Eliminating the mortgage interest deduction at any level will have a negative impact on property values that will ultimately affect the entire country. As nearly a third of American homeowners find themselves stuck with an underwater mortgage, now is the time to extend incentives for a home purchase loan on owner and non-owner occupied properties. I recommend that contact your local congressman and let him or her know how important that tax deductions for interest on home equity credit lines, refinance and purchase mortgages regardless of the mortgage balance.

John Crudele of the New York Post had an interesting take on the mortgage deduction, “Are They Nuts!? One more time, This Is The Craziest Thing I’ve Ever Heard!” Crudele reiterated that suddenly changing the rules on home loan interest deductions would make homeownership less enticing and he also concurs that it would lower the value of everyone’s home even more than has already occurred. Crudele continued, “Clearly this would cause an increase in home forecloses that will build up on the books of banks and government agencies and would certainly set back any economic recovery by years.”

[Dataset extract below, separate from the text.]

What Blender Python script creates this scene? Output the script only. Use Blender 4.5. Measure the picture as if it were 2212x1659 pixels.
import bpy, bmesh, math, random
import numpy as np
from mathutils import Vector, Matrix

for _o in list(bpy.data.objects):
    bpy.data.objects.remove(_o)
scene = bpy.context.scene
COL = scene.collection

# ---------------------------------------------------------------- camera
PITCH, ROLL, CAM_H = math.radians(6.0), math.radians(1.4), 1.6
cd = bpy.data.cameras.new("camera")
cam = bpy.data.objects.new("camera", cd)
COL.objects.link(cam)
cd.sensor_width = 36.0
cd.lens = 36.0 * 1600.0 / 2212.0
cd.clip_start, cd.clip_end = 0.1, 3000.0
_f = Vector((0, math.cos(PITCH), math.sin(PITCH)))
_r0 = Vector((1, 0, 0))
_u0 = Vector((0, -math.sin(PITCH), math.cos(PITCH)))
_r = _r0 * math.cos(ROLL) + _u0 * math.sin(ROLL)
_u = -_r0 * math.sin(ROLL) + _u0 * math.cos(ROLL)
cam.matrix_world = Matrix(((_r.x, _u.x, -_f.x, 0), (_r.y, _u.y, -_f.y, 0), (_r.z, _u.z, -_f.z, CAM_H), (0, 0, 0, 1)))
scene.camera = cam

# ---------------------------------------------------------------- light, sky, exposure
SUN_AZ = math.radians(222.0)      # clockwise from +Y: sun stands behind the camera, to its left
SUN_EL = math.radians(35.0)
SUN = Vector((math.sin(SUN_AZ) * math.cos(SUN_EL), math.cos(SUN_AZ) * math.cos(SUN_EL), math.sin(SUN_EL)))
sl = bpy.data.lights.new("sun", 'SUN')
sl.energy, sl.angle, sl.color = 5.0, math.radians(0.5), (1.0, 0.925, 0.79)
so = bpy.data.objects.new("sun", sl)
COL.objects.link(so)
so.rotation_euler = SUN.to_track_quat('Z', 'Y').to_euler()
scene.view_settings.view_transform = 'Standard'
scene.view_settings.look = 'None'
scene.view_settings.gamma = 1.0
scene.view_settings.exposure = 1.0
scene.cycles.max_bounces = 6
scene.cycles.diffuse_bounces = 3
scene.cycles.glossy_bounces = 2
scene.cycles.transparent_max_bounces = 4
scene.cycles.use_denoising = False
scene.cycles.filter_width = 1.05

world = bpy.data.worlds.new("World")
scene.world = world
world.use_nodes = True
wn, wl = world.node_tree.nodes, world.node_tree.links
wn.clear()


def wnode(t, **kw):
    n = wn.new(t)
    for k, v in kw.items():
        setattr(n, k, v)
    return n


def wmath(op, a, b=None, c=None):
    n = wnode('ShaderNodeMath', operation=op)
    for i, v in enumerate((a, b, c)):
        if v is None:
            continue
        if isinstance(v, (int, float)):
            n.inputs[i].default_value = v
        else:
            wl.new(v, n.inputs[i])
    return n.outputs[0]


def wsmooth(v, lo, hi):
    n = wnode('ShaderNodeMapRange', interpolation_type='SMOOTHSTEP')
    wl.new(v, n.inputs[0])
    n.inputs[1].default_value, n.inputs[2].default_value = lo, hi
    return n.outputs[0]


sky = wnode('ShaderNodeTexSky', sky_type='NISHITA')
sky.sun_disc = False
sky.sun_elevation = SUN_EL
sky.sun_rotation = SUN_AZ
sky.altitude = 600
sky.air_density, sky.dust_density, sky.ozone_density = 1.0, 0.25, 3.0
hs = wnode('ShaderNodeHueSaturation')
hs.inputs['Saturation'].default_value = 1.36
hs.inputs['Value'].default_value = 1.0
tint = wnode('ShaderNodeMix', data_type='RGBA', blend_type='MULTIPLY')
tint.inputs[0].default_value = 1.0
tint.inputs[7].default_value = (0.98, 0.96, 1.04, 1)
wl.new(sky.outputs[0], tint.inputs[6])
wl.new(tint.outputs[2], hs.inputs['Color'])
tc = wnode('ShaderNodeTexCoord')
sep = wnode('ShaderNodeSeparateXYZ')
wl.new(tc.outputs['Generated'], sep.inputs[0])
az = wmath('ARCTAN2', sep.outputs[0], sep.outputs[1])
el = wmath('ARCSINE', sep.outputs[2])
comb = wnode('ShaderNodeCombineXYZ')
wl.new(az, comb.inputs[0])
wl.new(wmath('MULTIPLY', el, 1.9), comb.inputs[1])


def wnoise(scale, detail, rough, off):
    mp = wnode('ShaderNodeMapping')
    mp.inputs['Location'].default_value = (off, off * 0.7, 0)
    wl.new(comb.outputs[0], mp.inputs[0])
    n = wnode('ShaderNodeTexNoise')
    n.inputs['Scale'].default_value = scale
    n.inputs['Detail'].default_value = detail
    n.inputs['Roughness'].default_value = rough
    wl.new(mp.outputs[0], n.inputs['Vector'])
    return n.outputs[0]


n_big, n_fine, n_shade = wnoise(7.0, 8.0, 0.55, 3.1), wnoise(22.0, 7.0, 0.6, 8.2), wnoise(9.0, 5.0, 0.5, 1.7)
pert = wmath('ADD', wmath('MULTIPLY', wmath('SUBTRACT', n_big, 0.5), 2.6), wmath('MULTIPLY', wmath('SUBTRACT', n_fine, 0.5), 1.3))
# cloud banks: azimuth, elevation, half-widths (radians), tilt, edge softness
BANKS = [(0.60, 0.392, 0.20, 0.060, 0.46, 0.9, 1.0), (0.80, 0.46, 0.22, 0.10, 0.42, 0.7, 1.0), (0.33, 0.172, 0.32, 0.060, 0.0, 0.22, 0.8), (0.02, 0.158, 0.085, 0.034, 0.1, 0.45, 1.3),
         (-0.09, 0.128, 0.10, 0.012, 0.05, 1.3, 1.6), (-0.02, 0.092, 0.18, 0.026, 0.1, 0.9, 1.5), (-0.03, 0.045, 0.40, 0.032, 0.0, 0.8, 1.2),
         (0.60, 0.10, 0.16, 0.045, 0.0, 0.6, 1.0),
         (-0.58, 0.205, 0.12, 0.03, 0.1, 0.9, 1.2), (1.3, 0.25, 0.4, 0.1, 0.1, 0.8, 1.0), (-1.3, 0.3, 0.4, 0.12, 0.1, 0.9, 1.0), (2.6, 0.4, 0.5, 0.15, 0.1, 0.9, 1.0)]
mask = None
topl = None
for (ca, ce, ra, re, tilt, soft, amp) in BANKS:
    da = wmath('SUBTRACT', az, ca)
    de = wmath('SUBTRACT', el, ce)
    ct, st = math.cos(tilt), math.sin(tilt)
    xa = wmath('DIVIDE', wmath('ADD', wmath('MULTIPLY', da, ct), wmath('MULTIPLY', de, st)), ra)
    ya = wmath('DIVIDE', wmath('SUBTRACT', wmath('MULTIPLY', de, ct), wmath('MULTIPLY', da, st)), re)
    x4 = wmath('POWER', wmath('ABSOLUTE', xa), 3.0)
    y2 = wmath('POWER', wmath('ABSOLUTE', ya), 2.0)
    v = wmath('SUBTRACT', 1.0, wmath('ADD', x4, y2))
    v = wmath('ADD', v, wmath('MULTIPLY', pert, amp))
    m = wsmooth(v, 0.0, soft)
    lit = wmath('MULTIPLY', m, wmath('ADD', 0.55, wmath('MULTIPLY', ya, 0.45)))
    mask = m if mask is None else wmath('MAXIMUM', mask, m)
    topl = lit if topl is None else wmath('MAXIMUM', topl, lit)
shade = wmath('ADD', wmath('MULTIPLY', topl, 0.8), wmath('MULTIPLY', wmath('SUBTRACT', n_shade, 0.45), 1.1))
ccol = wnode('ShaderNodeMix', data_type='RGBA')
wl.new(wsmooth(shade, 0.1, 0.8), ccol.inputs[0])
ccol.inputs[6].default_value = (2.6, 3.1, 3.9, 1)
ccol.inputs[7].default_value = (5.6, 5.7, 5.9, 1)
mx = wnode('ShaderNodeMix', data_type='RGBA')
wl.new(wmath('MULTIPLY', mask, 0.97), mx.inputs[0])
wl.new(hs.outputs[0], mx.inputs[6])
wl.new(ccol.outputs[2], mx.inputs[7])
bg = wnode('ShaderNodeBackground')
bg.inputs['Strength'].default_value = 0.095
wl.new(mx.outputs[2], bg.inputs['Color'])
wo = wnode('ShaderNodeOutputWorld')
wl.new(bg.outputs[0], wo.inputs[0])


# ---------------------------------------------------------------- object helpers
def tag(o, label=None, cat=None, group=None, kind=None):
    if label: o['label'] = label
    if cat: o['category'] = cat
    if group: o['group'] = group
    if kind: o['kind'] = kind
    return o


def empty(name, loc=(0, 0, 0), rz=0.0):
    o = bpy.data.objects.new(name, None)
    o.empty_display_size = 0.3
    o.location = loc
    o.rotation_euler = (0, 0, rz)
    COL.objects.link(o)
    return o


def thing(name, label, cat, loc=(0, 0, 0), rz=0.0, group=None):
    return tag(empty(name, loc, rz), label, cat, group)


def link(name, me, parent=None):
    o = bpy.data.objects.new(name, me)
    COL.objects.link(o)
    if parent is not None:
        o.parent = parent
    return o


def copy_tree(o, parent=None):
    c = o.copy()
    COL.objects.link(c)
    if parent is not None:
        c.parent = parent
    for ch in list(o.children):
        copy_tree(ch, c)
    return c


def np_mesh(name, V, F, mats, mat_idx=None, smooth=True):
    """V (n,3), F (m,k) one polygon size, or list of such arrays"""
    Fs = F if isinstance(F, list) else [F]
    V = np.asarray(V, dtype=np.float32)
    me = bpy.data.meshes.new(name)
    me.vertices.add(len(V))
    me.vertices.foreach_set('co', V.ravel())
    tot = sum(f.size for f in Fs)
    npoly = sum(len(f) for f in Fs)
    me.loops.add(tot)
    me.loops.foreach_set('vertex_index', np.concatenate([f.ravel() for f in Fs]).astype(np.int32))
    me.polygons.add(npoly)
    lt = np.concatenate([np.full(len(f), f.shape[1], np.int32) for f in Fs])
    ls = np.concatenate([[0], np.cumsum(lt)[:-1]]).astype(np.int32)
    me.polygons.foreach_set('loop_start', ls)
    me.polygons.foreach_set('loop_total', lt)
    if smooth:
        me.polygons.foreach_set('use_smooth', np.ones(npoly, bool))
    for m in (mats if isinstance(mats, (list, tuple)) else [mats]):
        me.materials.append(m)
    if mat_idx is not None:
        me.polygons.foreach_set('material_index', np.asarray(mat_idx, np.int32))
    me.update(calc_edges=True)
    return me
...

Last week a forum, Rethinking the Mortgage Interest Deduction, National Association of Realtors’ Chief Economist Lawrence Yun joined a panel of experts to debate the future of the mortgage interest deduction. Yun said, “As the leading advocate for housing and homeownership, NAR firmly believes that the mortgage loan deduction is critical to the stability of the American housing market and economy.” The NAR President continued, “The mortgage interest deduction facilitates homeownership by lowering the carrying costs of owning a house, and it makes a real difference to middle-class families.” Yun maintains that now would be worst possible time to modify the tax laws, which would further hinder the housing sector’s fragile recovery. Reducing or eliminating the interest deduction on home loans  is a de facto tax increase on homeowners, who already pay 80 to 90% of U.S. federal income tax. Yun said, “Doing away with the mortgage interest deduction should not be thought of as removing a tax break for homeowners, but rather increasing taxes on the middle class,” he said. “Furthermore, home equity has been a major source of financing for small businesses and start-ups and any change to the mortgage interest deductibility will significantly hinder their ability to create jobs.”

Yun also asserted that it’s a misconception that only the wealthy benefit from the mortgage interest deduction, when in reality it benefits primarily middle and lower income families. Almost two-thirds of those who take advantage of home loan tax deduction are middle income earners and 91% of people who claim the deduction earn less than $200,000 per year.

There is absolutely no justification for penalizing homeowners that have higher loan amounts. One thing for sure, when you consider how irrational the discussion is with people trying to justify wiping out the tax advantages of a mortgage you realize that these politicians are desperate and they will lie and steal freedom if it gets in the way of their agenda.